En Américain qui voit dans les fans, le business? "Forcément, c’est un peu calculé mais il y avait aussi de la sincérité du moment, estime un supporter, désormais conquis et présent autour de la table. Moi, j’ai senti du naturel dans son attitude. Il y a de l’instinct chez lui. Peut-être un peu trop, il a un côté incontrôlable sympathique!"

C’est symbolique mais cela marque les esprits: "Les gamins ne parlent que de cela cette semaine, son discours sur ses premiers pas dans une académie en Floride", révèlent des parents des U 17 quand l’un des papas prolonge: "Moi, je suis rassuré qu’il ait foi dans le centre et qu’il lui accorde de l’importance.
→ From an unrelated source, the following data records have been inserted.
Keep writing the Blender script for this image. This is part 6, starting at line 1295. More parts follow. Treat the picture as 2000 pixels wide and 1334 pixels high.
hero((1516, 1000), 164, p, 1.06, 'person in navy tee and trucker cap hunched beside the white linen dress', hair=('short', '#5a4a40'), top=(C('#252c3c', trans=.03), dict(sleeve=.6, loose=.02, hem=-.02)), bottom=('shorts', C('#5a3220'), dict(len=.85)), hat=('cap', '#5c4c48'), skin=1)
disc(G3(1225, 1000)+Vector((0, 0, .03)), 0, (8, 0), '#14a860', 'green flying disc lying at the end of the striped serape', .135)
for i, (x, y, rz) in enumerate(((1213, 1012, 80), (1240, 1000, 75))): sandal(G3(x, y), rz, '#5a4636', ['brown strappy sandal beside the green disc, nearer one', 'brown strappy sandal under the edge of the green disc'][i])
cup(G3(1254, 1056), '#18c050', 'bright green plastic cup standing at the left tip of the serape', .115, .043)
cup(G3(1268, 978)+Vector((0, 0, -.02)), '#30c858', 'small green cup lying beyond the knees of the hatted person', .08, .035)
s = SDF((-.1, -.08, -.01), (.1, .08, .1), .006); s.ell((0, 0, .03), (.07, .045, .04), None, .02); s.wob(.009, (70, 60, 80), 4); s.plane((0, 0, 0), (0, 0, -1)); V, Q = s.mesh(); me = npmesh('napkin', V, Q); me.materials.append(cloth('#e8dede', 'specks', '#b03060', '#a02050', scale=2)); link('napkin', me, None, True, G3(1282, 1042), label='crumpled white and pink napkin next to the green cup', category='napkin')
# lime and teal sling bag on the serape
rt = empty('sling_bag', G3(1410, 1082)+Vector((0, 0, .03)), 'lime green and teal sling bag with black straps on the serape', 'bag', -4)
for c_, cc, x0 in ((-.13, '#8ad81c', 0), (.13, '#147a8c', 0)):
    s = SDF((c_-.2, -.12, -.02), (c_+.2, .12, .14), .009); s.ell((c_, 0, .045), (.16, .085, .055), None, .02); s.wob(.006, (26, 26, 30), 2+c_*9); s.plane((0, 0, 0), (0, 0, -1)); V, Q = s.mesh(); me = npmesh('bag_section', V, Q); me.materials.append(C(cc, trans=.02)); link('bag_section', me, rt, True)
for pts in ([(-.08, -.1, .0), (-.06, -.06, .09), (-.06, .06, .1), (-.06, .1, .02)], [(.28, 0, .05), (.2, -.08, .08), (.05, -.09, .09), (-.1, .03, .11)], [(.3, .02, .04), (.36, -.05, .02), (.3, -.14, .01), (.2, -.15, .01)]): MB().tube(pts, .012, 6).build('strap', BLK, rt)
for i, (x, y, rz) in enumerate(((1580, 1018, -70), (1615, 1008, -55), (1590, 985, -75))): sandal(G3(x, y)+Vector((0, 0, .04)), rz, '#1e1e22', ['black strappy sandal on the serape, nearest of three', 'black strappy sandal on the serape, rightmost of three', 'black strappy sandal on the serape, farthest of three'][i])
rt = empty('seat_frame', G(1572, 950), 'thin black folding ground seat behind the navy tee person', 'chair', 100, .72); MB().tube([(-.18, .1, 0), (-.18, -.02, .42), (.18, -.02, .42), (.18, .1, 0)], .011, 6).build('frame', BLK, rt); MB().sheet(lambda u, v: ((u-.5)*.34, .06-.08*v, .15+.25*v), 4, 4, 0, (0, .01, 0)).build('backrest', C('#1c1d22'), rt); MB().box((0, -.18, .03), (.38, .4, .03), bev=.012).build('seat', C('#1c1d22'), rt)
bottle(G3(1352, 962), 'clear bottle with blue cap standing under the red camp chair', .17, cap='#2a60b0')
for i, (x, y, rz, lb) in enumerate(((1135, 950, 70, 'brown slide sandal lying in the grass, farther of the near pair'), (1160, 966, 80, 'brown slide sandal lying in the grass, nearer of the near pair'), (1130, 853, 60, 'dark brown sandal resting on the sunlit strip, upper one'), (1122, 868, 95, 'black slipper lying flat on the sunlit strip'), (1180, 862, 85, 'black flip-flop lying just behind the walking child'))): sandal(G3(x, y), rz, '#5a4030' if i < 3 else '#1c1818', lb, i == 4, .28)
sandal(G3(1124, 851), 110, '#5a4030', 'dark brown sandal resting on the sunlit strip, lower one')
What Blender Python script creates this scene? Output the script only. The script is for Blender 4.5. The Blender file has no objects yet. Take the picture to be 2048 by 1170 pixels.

On sent que c’est au cœur de son projet "OL". La manière avec laquelle il s’implique, c’est un gage de sérénité. Le business, c’est quand même 20 millions d’euros par an, ce n’est pas neutre. Son passage, c’est un marqueur important à mon sens."

Et pour tous les fans, cela veut dire beaucoup, dans une période où l’affrontement dans l’élite entre les deux frères ennemis de Rhône-Alpes s’est arrêté le 21 janvier 2022 au 124e épisode de l’histoire sur une victoire des Lyonnais (1-0) sur les Stéphanois, rétrogradés quelques semaines plus tard en Ligue 2, John Textor peut donc savourer, ces instants colorés du vert de l’espoir et de l’apaisement. D’autant qu’en fan de soccer, il sait que la période enchantée, peut vite s’interrompre, tant le retour de flamme sportive tient autant d’une remontada inédite et unique dans l’histoire que de l’épaisseur de son carnet de chèque de janvier 2024!